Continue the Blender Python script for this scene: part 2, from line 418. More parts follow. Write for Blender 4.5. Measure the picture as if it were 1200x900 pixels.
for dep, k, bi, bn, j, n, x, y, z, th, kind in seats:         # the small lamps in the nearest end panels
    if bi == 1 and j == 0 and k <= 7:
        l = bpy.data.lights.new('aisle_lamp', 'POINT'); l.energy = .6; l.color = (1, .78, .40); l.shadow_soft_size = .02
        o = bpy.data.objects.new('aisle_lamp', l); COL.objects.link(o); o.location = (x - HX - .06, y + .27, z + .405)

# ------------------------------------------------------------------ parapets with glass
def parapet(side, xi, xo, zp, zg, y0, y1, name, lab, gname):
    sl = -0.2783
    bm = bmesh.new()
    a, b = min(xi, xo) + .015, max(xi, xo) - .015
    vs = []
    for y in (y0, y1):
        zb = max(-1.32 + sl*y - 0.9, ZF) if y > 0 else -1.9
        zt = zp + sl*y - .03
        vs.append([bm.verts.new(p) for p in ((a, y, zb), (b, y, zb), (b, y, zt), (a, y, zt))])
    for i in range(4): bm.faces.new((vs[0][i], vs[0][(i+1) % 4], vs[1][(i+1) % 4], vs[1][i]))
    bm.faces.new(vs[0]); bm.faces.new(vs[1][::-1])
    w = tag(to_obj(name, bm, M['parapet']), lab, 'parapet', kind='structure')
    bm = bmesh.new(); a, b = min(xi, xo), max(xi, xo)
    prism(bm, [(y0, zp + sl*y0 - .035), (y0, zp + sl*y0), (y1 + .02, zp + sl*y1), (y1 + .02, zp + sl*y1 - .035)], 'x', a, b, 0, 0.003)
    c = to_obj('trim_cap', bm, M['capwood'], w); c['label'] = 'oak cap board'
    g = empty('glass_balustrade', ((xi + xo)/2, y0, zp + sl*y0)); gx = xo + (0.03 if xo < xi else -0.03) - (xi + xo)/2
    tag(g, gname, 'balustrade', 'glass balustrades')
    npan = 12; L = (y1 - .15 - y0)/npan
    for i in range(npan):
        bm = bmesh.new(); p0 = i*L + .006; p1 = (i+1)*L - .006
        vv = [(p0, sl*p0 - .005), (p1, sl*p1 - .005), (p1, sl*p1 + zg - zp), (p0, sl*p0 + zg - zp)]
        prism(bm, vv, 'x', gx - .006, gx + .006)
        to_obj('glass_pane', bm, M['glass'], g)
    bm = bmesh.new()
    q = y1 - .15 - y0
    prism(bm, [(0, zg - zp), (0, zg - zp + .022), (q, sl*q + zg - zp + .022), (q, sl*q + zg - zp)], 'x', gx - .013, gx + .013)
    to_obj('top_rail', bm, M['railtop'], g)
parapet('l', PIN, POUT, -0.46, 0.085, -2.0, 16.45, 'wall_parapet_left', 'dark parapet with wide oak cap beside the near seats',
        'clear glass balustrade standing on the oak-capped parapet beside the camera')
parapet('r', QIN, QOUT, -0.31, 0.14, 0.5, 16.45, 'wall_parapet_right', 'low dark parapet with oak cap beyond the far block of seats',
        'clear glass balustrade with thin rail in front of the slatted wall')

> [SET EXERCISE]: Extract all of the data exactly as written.

> [CORRECT RESPONSE]:
Continue the Blender Python script for this scene: part 2, from line 418. More parts follow. Write for Blender 4.5. Measure the picture as if it were 1200x900 pixels.
for dep, k, bi, bn, j, n, x, y, z, th, kind in seats:         # the small lamps in the nearest end panels
    if bi == 1 and j == 0 and k <= 7:
        l = bpy.data.lights.new('aisle_lamp', 'POINT'); l.energy = .6; l.color = (1, .78, .40); l.shadow_soft_size = .02
        o = bpy.data.objects.new('aisle_lamp', l); COL.objects.link(o); o.location = (x - HX - .06, y + .27, z + .405)

# ------------------------------------------------------------------ parapets with glass
def parapet(side, xi, xo, zp, zg, y0, y1, name, lab, gname):
    sl = -0.2783
    bm = bmesh.new()
    a, b = min(xi, xo) + .015, max(xi, xo) - .015
    vs = []
    for y in (y0, y1):
        zb = max(-1.32 + sl*y - 0.9, ZF) if y > 0 else -1.9
        zt = zp + sl*y - .03
        vs.append([bm.verts.new(p) for p in ((a, y, zb), (b, y, zb), (b, y, zt), (a, y, zt))])
    for i in range(4): bm.faces.new((vs[0][i], vs[0][(i+1) % 4], vs[1][(i+1) % 4], vs[1][i]))
    bm.faces.new(vs[0]); bm.faces.new(vs[1][::-1])
    w = tag(to_obj(name, bm, M['parapet']), lab, 'parapet', kind='structure')
    bm = bmesh.new(); a, b = min(xi, xo), max(xi, xo)
    prism(bm, [(y0, zp + sl*y0 - .035), (y0, zp + sl*y0), (y1 + .02, zp + sl*y1), (y1 + .02, zp + sl*y1 - .035)], 'x', a, b, 0, 0.003)
    c = to_obj('trim_cap', bm, M['capwood'], w); c['label'] = 'oak cap board'
    g = empty('glass_balustrade', ((xi + xo)/2, y0, zp + sl*y0)); gx = xo + (0.03 if xo < xi else -0.03) - (xi + xo)/2
    tag(g, gname, 'balustrade', 'glass balustrades')
    npan = 12; L = (y1 - .15 - y0)/npan
    for i in range(npan):
        bm = bmesh.new(); p0 = i*L + .006; p1 = (i+1)*L - .006
        vv = [(p0, sl*p0 - .005), (p1, sl*p1 - .005), (p1, sl*p1 + zg - zp), (p0, sl*p0 + zg - zp)]
        prism(bm, vv, 'x', gx - .006, gx + .006)
        to_obj('glass_pane', bm, M['glass'], g)
    bm = bmesh.new()
    q = y1 - .15 - y0
    prism(bm, [(0, zg - zp), (0, zg - zp + .022), (q, sl*q + zg - zp + .022), (q, sl*q + zg - zp)], 'x', gx - .013, gx + .013)
    to_obj('top_rail', bm, M['railtop'], g)
parapet('l', PIN, POUT, -0.46, 0.085, -2.0, 16.45, 'wall_parapet_left', 'dark parapet with wide oak cap beside the near seats',
        'clear glass balustrade standing on the oak-capped parapet beside the camera')
parapet('r', QIN, QOUT, -0.31, 0.14, 0.5, 16.45, 'wall_parapet_right', 'low dark parapet with oak cap beyond the far block of seats',
        'clear glass balustrade with thin rail in front of the slatted wall')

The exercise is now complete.